The probability of an Federal Open Market Committee (FOMC) rate cut this week is certain; the debate is 25 bps or 50 bps. Our bet is 25 bps – as of writing 11 a.m. on Monday, Sept. 16, a 65 per cent chance of 50 bps.

Over the next year, we already have 250 bps of rate cuts in the short-term interest rate market (STIR) priced in. Something different will likely play out.

In order for the Dot Plot (summary of economic projections) to move to what the market is pricing in, the median FOMC member must see a hard landing coming.

We do not believe that is the current mentality of the committee based on recent statements. So we expect them to set the path of rate cuts on a slower trajectory. To be sure, Powell will very likely leave that door wide open in a data dependency way.

For investors, it’s time to reduce exposure to rate-sensitive names that have rallied in recent weeks/months to price in the beginning of the rate-cut cycle. We sold some utilities and bond duration last week in many of our portfolios.

Andy Constan of Damped Springs Advisors, a U.S.-based hedge fund consulting firm, and likely many macro-focused hedge funds, consider four possible outcomes from the combination of rate cuts plus Powell spin at the press conference.

A notorious dove, it will be hard to see him give a hawkish message unless he wants to contain asset prices.

Constan points out that the Taylor rule is doing all the heavy lifting. Using published median economic consensus estimates of unemployment rate, core personal consumption expenditures and gross domestic product for 2024 and 2025 (and assuming no change in longer-term neutral rates), the Taylor rule suggests 75 to 100 bp of cuts for 2024 and 125 to 150 bp of cuts through December 2025.

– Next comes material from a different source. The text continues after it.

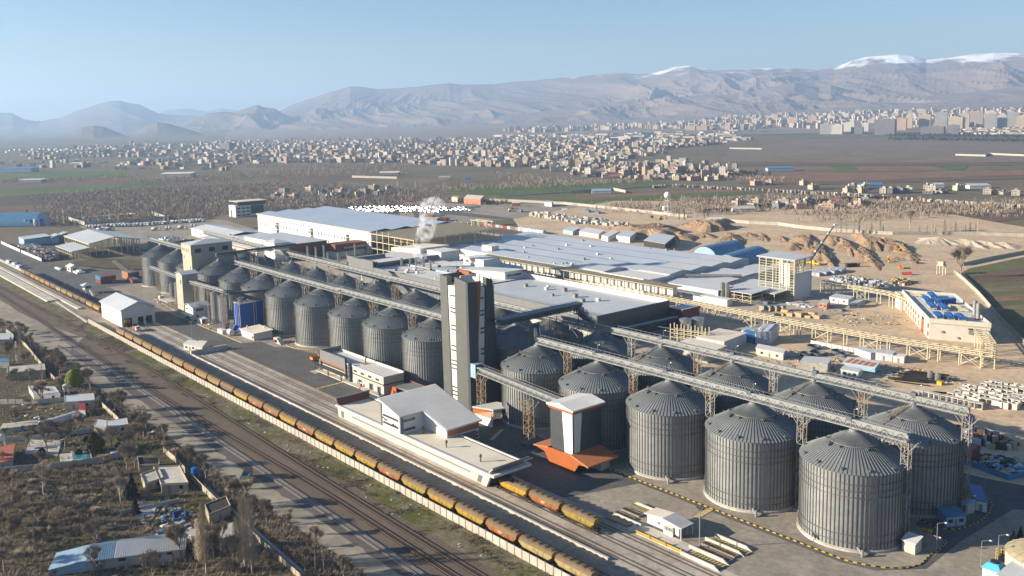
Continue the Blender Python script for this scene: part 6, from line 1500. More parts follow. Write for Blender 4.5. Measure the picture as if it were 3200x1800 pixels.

Markets are far ahead of both of those paths so expect something different to happen. When markets are set up for an extreme outcome, there is always an opportunity lurking.

Constan says the FOMC Summary of Economic Projections (SEP) needs to have GDP down to 2 per cent, the unemployment rate to 4.4 per cent and the inflation target to 2.5 per cent for 2024 and 1.6 per cent, 4.4 per cent and 2 per cent for end of 2025 for the 250 bps of rate cuts priced in to be plausible.

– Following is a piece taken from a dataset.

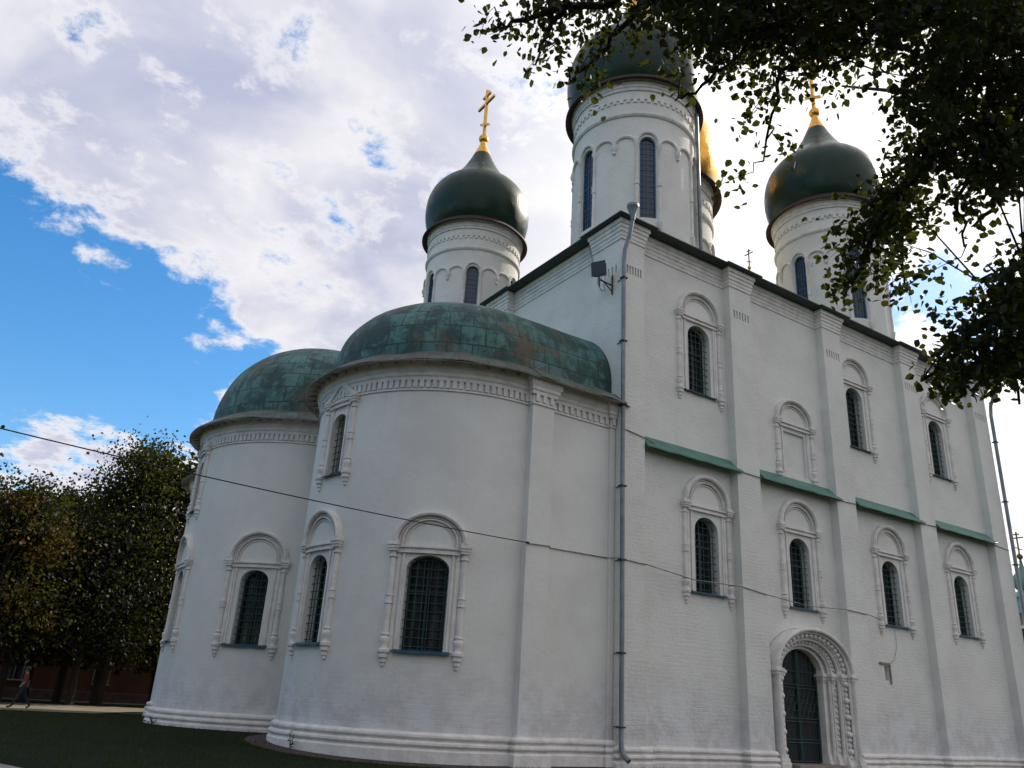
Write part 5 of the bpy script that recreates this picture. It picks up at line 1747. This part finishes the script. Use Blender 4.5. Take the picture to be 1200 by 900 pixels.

It’s not impossible, but if they take growth down that much and move the unemployment rate up, the message the market could interpret is that they are fearing a recession. We do not expect they want to send that message.

For investors, no need to panic. But when policy changes, there are always opportunities to rebalance portfolios.

Constan believes cash will likely outperform bonds and stocks in the coming months until both asset classes better reflect the more likely path of growth and inflation. Caution remains the message with both stocks and bonds pricing in a near-perfect outcome at the end of the business cycle.